To claim that learning is the essence of what makes us sentient
is to claim that people who have stopped learning have stopped
thinking: if I'm a grandmaster in chess and I'm playing against
an unrated amateur, does that mean I'm not thinking?
The argument as to whether reading, writing, and translating is
more difficult assumes that you know how to do it: if you
don't, perhaps it's much simpler than you give it credit. So that point
is lousy.
The final point is the most absurd of all: neural networks exist to
rewrite their own programs. They seem to display learning in certain
situations. And it presupposes that the symbols manipulated by a
hypothetical program deal primarily with the intended output
of the program: imagine that only one card in a million
actually involved speaking Chinese, and that the others were formal
symbols for manipulating and modifying the cards. You need not inject
any new learning into the system at that point.

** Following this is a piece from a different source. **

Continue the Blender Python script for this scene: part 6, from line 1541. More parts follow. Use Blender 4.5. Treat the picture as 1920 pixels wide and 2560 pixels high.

It's also helpful to remember that, when he wrote this, Searle also
claimed that a computer would never be able to compete with the best
players of chess in the world, and would certainly never defeat
them. His argument boiled down to the belief that to play chess,
you needed to think strategically, not just tactically, and that you
need to plan and then execute those plans. Well, he was wrong
about that, apparently.
My own take on this is that if the system has enough complexity
developing from simple elements, a la John Conway's Game of Life,
the program might be able to think. But it wouldn't know that it was
thinking, because the symbols would be doing the thinking.